Input rows:
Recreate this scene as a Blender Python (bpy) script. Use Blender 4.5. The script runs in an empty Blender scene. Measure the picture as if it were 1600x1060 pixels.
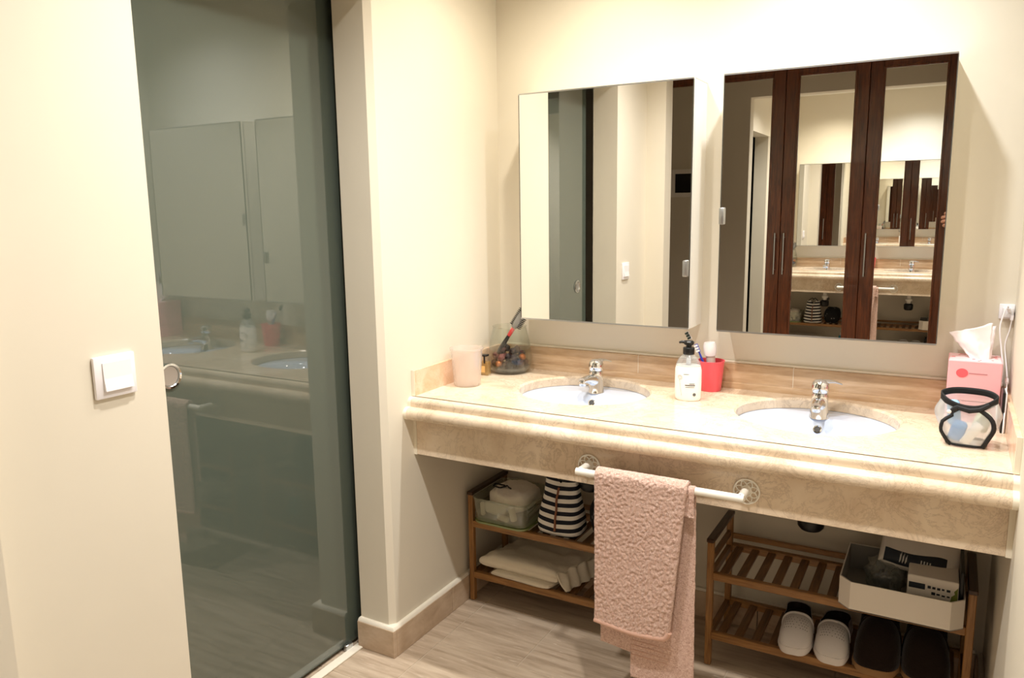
import bpy, bmesh, math, random
from mathutils import Vector, Matrix, noise

random.seed(7)
S = bpy.context.scene
COL = S.collection
PI = math.pi

# ------------------------------------------------------------------ camera
cam_d = bpy.data.cameras.new('camera')
cam = bpy.data.objects.new('camera', cam_d)
COL.objects.link(cam)
S.camera = cam
cam_d.sensor_fit = 'HORIZONTAL'
cam_d.sensor_width = 36.0
cam_d.lens = 36.0 * 1208.9 / 1600.0
cam_d.clip_start = 0.02
CR = Vector((0.87063375, 0.49174363, -0.01360403))
CU = Vector((-0.06955499, 0.15042966, 0.98617089))
CF = Vector((-0.4869897, 0.85764743, -0.16517236))
cm = Matrix.Identity(4)
for i in range(3):
    cm[i][0], cm[i][1], cm[i][2] = CR[i], CU[i], -CF[i]
cm[0][3], cm[1][3], cm[2][3] = 1.5158, -2.5845, 1.451
cam.matrix_world = cm

# ------------------------------------------------------------------ world, exposure
wd = bpy.data.worlds.new('world')
S.world = wd
wd.use_nodes = True
wd.node_tree.nodes['Background'].inputs[0].default_value = (1, 0.95, 0.88, 1)
wd.node_tree.nodes['Background'].inputs[1].default_value = 0.05
S.view_settings.view_transform = 'Standard'
S.view_settings.look = 'None'
S.view_settings.gamma = 1.0
S.view_settings.use_curve_mapping = False
S.view_settings.exposure = 1.0
S.cycles.max_bounces = 18
S.cycles.diffuse_bounces = 5
S.cycles.glossy_bounces = 10
S.cycles.transmission_bounces = 12
S.cycles.transparent_max_bounces = 24
S.cycles.use_denoising = True
S.cycles.blur_glossy = 0.3
S.cycles.sample_clamp_indirect = 6.0

CEIL = 2.5
# downlights: (x, y, watts, colour)
LAMPS = [(0.50, -0.47, 27, (1.0, 0.92, 0.77)),
         (1.18, -0.47, 31, (0.91, 0.955, 1.0)),
         (0.57, -1.36, 42, (1.0, 0.965, 0.92)),
         (1.15, -1.36, 36, (1.0, 0.965, 0.91))]
for i, (lx, ly, lw, lc) in enumerate(LAMPS):
    ld = bpy.data.lights.new('downlight_beam', 'SPOT')
    ld.energy = lw
    ld.color = lc
    ld.shadow_soft_size = 0.03
    ld.spot_size = math.radians(140)
    ld.spot_blend = 1.0
    lo = bpy.data.objects.new('downlight_beam', ld)
    COL.objects.link(lo)
    lo.location = (lx, ly, CEIL - 0.03)

# ------------------------------------------------------------------ helpers
def srgb(r, g, b):
    f = lambda c: ((c / 255 + 0.055) / 1.055) ** 2.4 if c / 255 > 0.04045 else c / 255 / 12.92
    return (f(r), f(g), f(b), 1.0)

MATS = {}
def mat(name, col=(200, 200, 200), rough=0.5, metal=0.0, spec=0.5, trans=0.0, ior=1.45, coat=0.0,
        sheen=0.0, emit=None, estr=0.0, alpha=1.0, sss=0.0):
    if name in MATS:
        return MATS[name]
    m = bpy.data.materials.new(name)
    m.use_nodes = True
    b = m.node_tree.nodes['Principled BSDF']
    b.inputs['Base Color'].default_value = srgb(*col)
    b.inputs['Roughness'].default_value = rough
    b.inputs['Metallic'].default_value = metal
    b.inputs['Specular IOR Level'].default_value = spec
    b.inputs['Transmission Weight'].default_value = trans
    b.inputs['IOR'].default_value = ior
    b.inputs['Coat Weight'].default_value = coat
    b.inputs['Sheen Weight'].default_value = sheen
    b.inputs['Alpha'].default_value = alpha
    b.inputs['Subsurface Weight'].default_value = sss
    if emit:
        b.inputs['Emission Color'].default_value = srgb(*emit)
        b.inputs['Emission Strength'].default_value = estr
    MATS[name] = m
    return m

def nodes(m):
    nt = m.node_tree
    return nt, nt.nodes, nt.links, nt.nodes['Principled BSDF']

def coords(m, scale=(1, 1, 1), rot=(0, 0, 0), world=True):
    nt, N, L, b = nodes(m)
    tc = N.new('ShaderNodeTexCoord')
    mp = N.new('ShaderNodeMapping')
    mp.inputs['Scale'].default_value = scale
    mp.inputs['Rotation'].default_value = rot
    if world:
        g = N.new('ShaderNodeNewGeometry')
        L.new(g.outputs['Position'], mp.inputs['Vector'])
    else:
        L.new(tc.outputs['Object'], mp.inputs['Vector'])
    return mp.outputs['Vector']

def ntex(m, vec, scale, detail=4, rough=0.55, dist=0.0):
    nt, N, L, b = nodes(m)
    n = N.new('ShaderNodeTexNoise')
    n.inputs['Scale'].default_value = scale
    n.inputs['Detail'].default_value = detail
    n.inputs['Roughness'].default_value = rough
    n.inputs['Distortion'].default_value = dist
    L.new(vec, n.inputs['Vector'])
    return n.outputs['Fac']

def ramp(m, fac, stops):
    nt, N, L, b = nodes(m)
    r = N.new('ShaderNodeValToRGB')
    els = r.color_ramp.elements
    while len(els) < len(stops):
        els.new(0.5)
    for e, (p, c) in zip(els, stops):
        e.position = p
        e.color = srgb(*c)
    L.new(fac, r.inputs['Fac'])
    return r.outputs['Color']

def mixc(m, fac, a, bcol, mode='MIX'):
    nt, N, L, b = nodes(m)
    x = N.new('ShaderNodeMix')
    x.data_type = 'RGBA'
    x.blend_type = mode
    if isinstance(fac, float):
        x.inputs[0].default_value = fac
    else:
        L.new(fac, x.inputs[0])
    for s, v in ((6, a), (7, bcol)):
        if isinstance(v, tuple):
            x.inputs[s].default_value = v
        else:
            L.new(v, x.inputs[s])
    return x.outputs[2]

def setcol(m, c):
    nt, N, L, b = nodes(m)
    L.new(c, b.inputs['Base Color'])

def bump(m, h, strength=0.2, dist=0.01):
    nt, N, L, b = nodes(m)
    bn = N.new('ShaderNodeBump')
    bn.inputs['Strength'].default_value = strength
    bn.inputs['Distance'].default_value = dist
    L.new(h, bn.inputs['Height'])
    L.new(bn.outputs['Normal'], b.inputs['Normal'])

# ------------------------------------------------------------------ materials
def paint(name, col):
    m = mat(name, col, 0.55, spec=0.35)
    v = coords(m)
    setcol(m, mixc(m, ntex(m, v, 3.0, 3), srgb(*col), srgb(*[max(0, c - 6) for c in col])))
    bump(m, ntex(m, v, 60, 5), 0.03, 0.004)
    return m
M_WALL = paint('cream_wall_paint', (224, 216, 199))
M_CEIL = paint('white_ceiling_paint', (240, 236, 226))
M_TRIMP = paint('pale_trim_paint', (240, 232, 214))

def stone(name, base, dark, light, vein, scale=(1, 1, 1), rough=0.18):
    m = mat(name, base, rough, spec=0.5, coat=0.0)
    v = coords(m, scale)
    n1 = ntex(m, v, 5.0, 6, 0.6, 0.6)
    c = ramp(m, n1, [(0.30, dark), (0.5, base), (0.72, light)])
    n2 = ntex(m, v, 11.0, 8, 0.74, 1.3)
    nt, N, L, b = nodes(m)
    # thin veins where the noise crosses its mid value
    sub = N.new('ShaderNodeMath'); sub.operation = 'SUBTRACT'; sub.inputs[1].default_value = 0.5
    L.new(n2, sub.inputs[0])
    ab = N.new('ShaderNodeMath'); ab.operation = 'ABSOLUTE'; L.new(sub.outputs[0], ab.inputs[0])
    mr = N.new('ShaderNodeMapRange')
    mr.inputs['From Min'].default_value = 0.0; mr.inputs['From Max'].default_value = 0.03
    mr.inputs['To Min'].default_value = 0.55; mr.inputs['To Max'].default_value = 0.0
    L.new(ab.outputs[0], mr.inputs['Value'])
    n3 = ntex(m, v, 6.0, 3)
    g = N.new('ShaderNodeMath'); g.operation = 'MULTIPLY'; L.new(mr.outputs[0], g.inputs[0]); L.new(n3, g.inputs[1])
    c2 = mixc(m, g.outputs[0], c, srgb(*vein))
    setcol(m, c2)
    return m
M_MARBLE = stone('beige_marble', (225, 206, 181), (210, 187, 160), (235, 219, 198), (122, 88, 62))
M_PINKST = stone('pink_beige_marble', (224, 190, 160), (214, 176, 142), (234, 206, 182), (190, 140, 108), (3, 3, 3))

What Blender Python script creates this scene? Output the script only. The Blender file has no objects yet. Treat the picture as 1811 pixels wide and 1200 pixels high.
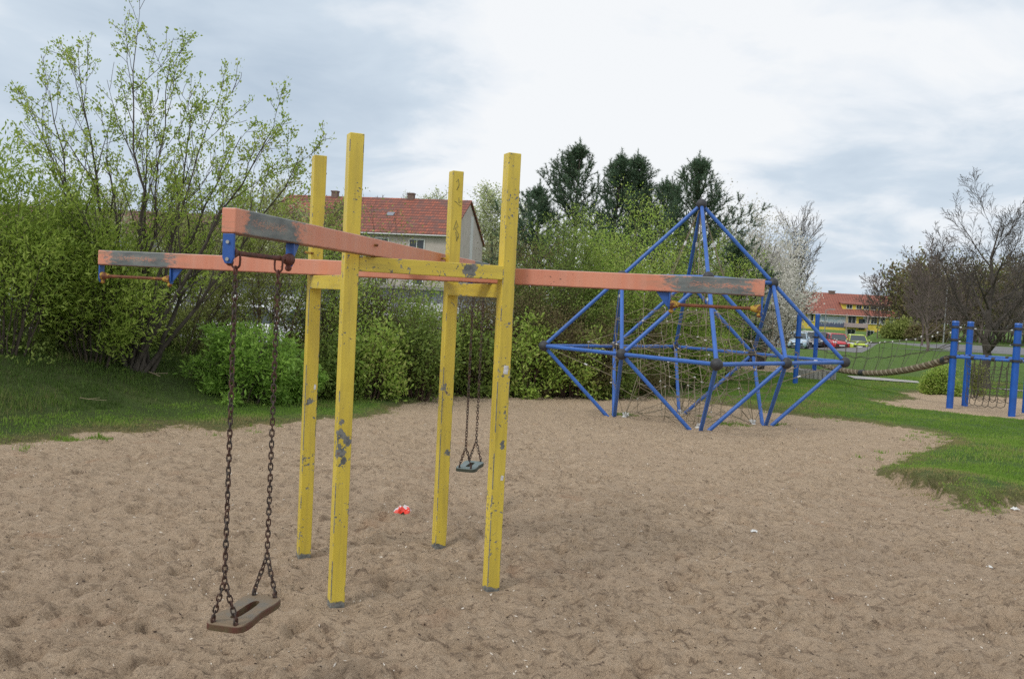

Task statement:
Beginning with the first line of the records above, extract each line exactly through the line that holds "PI = math.pi", both ends included. Omit pictures.

Written answer:
Recreate this scene as a Blender Python (bpy) script. Use Blender 4.5. The script runs in an empty Blender scene. Measure the picture as if it were 1600x1060 pixels.
import bpy, bmesh, math, random
from mathutils import Vector, Matrix, noise

random.seed(7)
S = bpy.context.scene
COL = S.collection
PI = math.pi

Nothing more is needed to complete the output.